Li Bolin et ses élèves dans une rizière
Dans la soirée du 20 novembre 2022, lors de la cérémonie de remise du prix littéraire Lu Xun à Beijing, sept petits poètes de l’École primaire de l’Espoir Su Yu du district de Huitong à Huaihua (Hunan) ont conquis les écrivains présents. C’est la première fois qu’ils quittaient leur région natale pour se rendre dans la capitale chinoise. Le prix Lu Xun récompense des romans, des nouvelles, des reportages, des poèmes, des essais, des ouvrages de critique littéraire et des traductions d’œuvres littéraires chinoises et étrangères.
C’est leur enseignante Li Bolin qui leur a donné cette passion pour la poésie. Il y a cinq ans, alors qu’elle corrigeait des épreuves de chinois, elle avait été agréablement surprise par le talent d’un élève. Elle a lentement développé le potentiel des enfants dans l’écriture de poèmes et beaucoup se sont intéressés à un sujet qu’ils ne connaissaient pas auparavant. « Au cours de l’apprentissage de la poésie, la capacité d’observation des enfants s’est améliorée, leurs passe-temps et leur gamme de lecture ont grandi, et leur curiosité s’est aiguisée », explique-t-elle. Dans les lignes de poèmes immatures des enfants, elle peut lire comment ils conçoivent l’existence ainsi que leur perspective à l’égard du monde qui les entoure.

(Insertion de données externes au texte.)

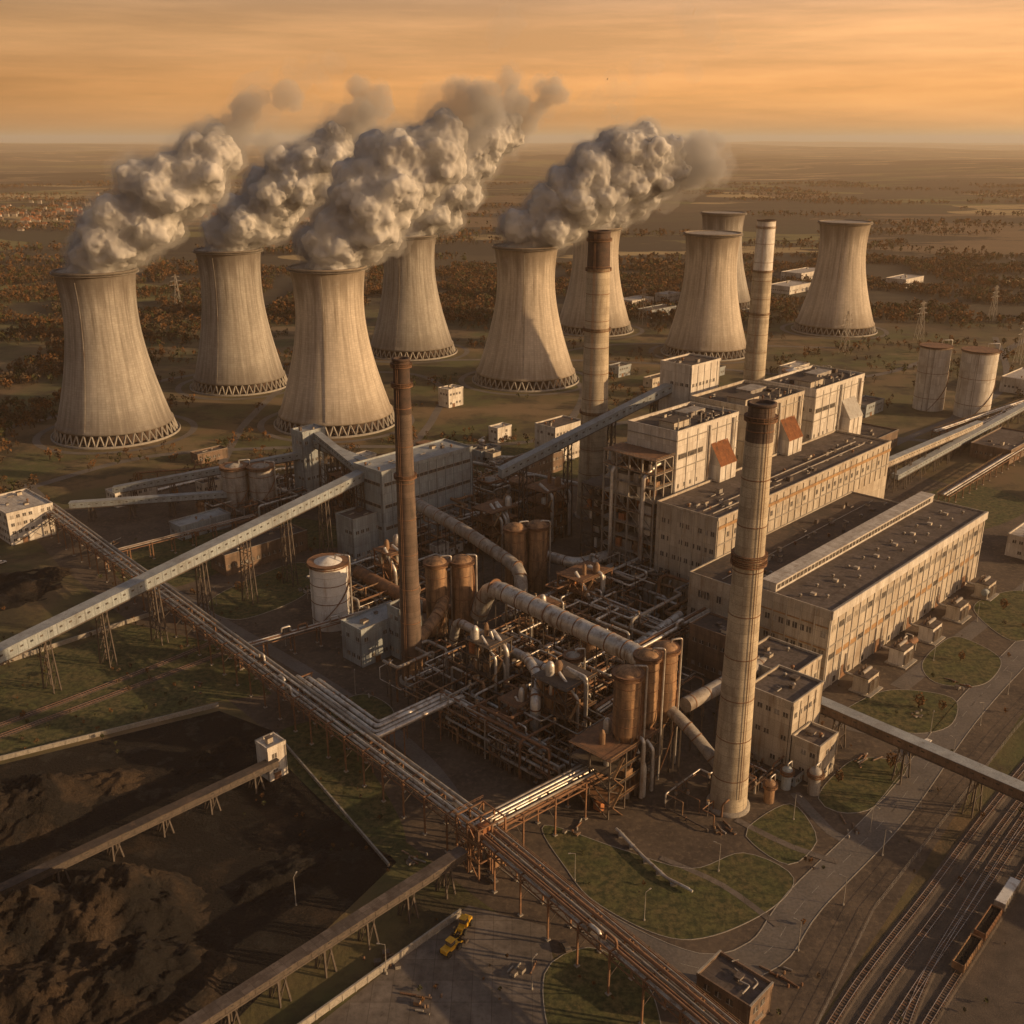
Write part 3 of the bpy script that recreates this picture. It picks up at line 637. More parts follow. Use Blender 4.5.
# ------------------------------------------------------------------ tanks / silos
def silo(name, X, Y, r, h, mat, cone=True, legs=0., bands=5, top='cone', plat=True):
    mb = MB(); z0 = legs
    if legs:
        for j in range(6):
            a = j*math.pi/3; mb.beam((r*.9*math.cos(a), r*.9*math.sin(a), 0), (r*.9*math.cos(a), r*.9*math.sin(a), legs+2), .5, .5, m_steel)
        for z in (legs*.4, legs*.8):
            for j in range(6):
                a = j*math.pi/3; b = a+math.pi/3; mb.beam((r*.9*math.cos(a), r*.9*math.sin(a), z), (r*.9*math.cos(b), r*.9*math.sin(b), z), .3, .3, m_steel)
        mb.lathe(0, 0, [(.6, legs-min(8, legs*.6)), (r, legs)], mat)
    pr = [(r, z0), (r, h)]
    pr += [(r*.97, h+.3), (.3, h+r*.35)] if top == 'cone' else ([(r*.92, h+r*.25), (r*.7, h+r*.48), (r*.35, h+r*.62), (.1, h+r*.66)] if top == 'dome' else [])
    mb.lathe(0, 0, pr, mat, 32)
    for k in range(1, bands+1):
        z = z0+(h-z0)*k/(bands+1); mb.lathe(0, 0, [(r, z), (r+.15, z), (r+.15, z+.3), (r, z+.3)], m_steelr if k % 2 else mat, 32)
    if plat: mb.ring_rail(0, 0, r-.1, r+.9, h-.2, m_steelr, 14)
    a = -2.2
    for w in (-.05, .05): mb.beam(((r+.5)*math.cos(a+w), (r+.5)*math.sin(a+w), 0), ((r+.5)*math.cos(a+w), (r+.5)*math.sin(a+w), h), .1, .1, m_steel)
    for j in range(10):
        z = h*j/10; z2 = h*(j+1)/10; b0 = a+j*.32; b1 = a+(j+1)*.32
        mb.beam(((r+.5)*math.cos(b0), (r+.5)*math.sin(b0), z), ((r+.5)*math.cos(b1), (r+.5)*math.sin(b1), z2), .6, .2, m_steelr)
    mb.sweep([(r*.4, 0, h+r*.2), (r*.4, 0, h+r*.2+2.5), (r+1.5, 0, h+r*.2+2.5), (r+1.5, 0, 1)], .35, m_silver, 8)
    mb.build(name, (X, Y, 0), rng.uniform(-.3, .3))
silo('ash_silo', 329, 790, 11.5, 49, m_cladw, bands=4, top='flat'); silo('ash_silo', 354, 768, 13, 50, m_cladw, bands=4, top='flat')
silo('storage_silo', -157, 552, 7.2, 26, m_tankg); silo('storage_silo', -142, 552, 7.2, 26, m_tankg)
silo('storage_tank', -79, 406, 8.2, 29, m_tankw, bands=6)
for x, y in ((-31, 386), (-20.6, 388)): silo('process_column', x, y, 4.6, 37, m_tankr, legs=6, top='dome')
for x, y in ((1.5, 441), (11.5, 444)): silo('process_column', x, y, 4.9, 31, m_tankr, top='dome')
silo('cyclone_separator', 36, 281, 4.3, 44, m_tankr, legs=24, top='dome'); silo('cyclone_separator', 43, 289, 3.8, 46, m_tankr, legs=24, top='dome'); silo('cyclone_separator', 50, 296, 3.8, 45, m_tankr, legs=24, top='dome')
silo('process_column', 22, 330, 3, 24, m_tankg, legs=4, top='dome'); silo('process_column', 30, 352, 3.2, 22, m_tankr, legs=4, top='dome')
silo('storage_tank', -30, 540, 8, 16, m_steelr); silo('storage_tank', -12, 552, 7, 18, m_tankg); silo('storage_tank', 5, 545, 6, 20, m_tankr)
silo('storage_tank', -90, 560, 6, 14, m_tankg); silo('storage_tank', 190, 1100, 9, 10, m_tankw); silo('storage_tank', 245, 880, 9, 10, m_tankw); silo('storage_tank', 268, 885, 9, 10, m_tankw)
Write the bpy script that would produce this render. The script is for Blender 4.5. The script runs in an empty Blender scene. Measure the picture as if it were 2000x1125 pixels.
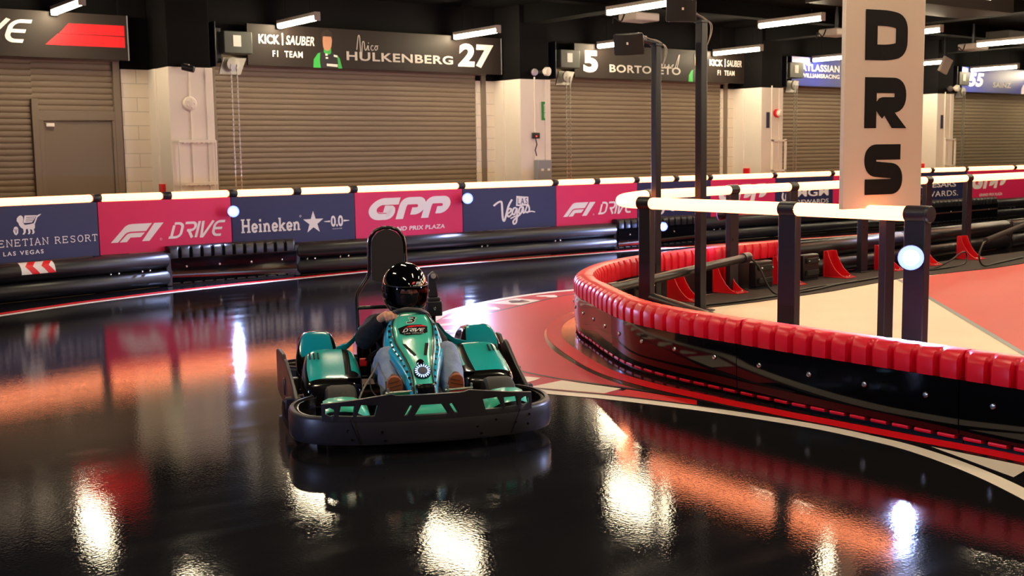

Semer les graines de la poésie
En décembre, l’arrivée de l’hiver leur procure l’inspiration nécessaire. Elle emmène les enfants du cercle de poésie dans les champs à « la recherche de l’hiver ». « Les roseaux en hiver sont comme des flocons de neige pelucheux, et les flocons de neige volent dans les airs, comme une petite fille qui danse dans le vent… Les roseaux grandissent, et je grandis aussi. Qu’ils pénètrent et s’installent dans mon enfance. » Mme Li est transportée par la beauté de ces vers, estimant que la poésie est comme une porte qui s’ouvre sur le cœur des enfants des montagnes. Et d’espérer que les mots ou l’écriture pourront toujours les accompagner dans leur développement.
En août 2017, Mme Li est retournée dans sa ville natale après ses études pour enseigner le chinois à l’École primaire de l’Espoir Su Yu. Dès son premier cours, elle s’est aperçue que les enfants n’y trouvaient aucun intérêt. Le déclic lui est venu lorsqu’elle a lu Le coton recrache la récolte écrit par un des enfants. « J’ai commencé à essayer de guider les élèves pour que la création poétique soit le pivot de l’enseignement du chinois, et créer un univers riche et magnifique. »
Afin que les enfants apprécient son cours de chinois, Mme Li n’a cessé d’explorer diverses méthodes d’enseignement. Constatant qu’ils se concentraient essentiellement sur ce qui les entourent et sur les petits détails de la vie, elle les a emmenés dans le champ de colza à « la recherche du printemps ». « Je les ai encouragés à jouer avec des sauterelles, à parler aux fourmis et leur ai appris à partager leurs secrets avec la brise et l’herbe. La classe se déplace ainsi dans la nature colorée. »
La fleur de colza n’est plus une fleur, mais le printemps quand elle grandit, et la brise printanière n’est plus le vent, mais la douceur maternelle... « L’expression de l’innocence de l’enfance est très simple et pure », précise Mme Li, qui estime que la poésie ne doit pas se limiter à la métrique des poèmes anciens. « C’est une expression naturelle sans artifice, c’est le monde vu par les enfants. »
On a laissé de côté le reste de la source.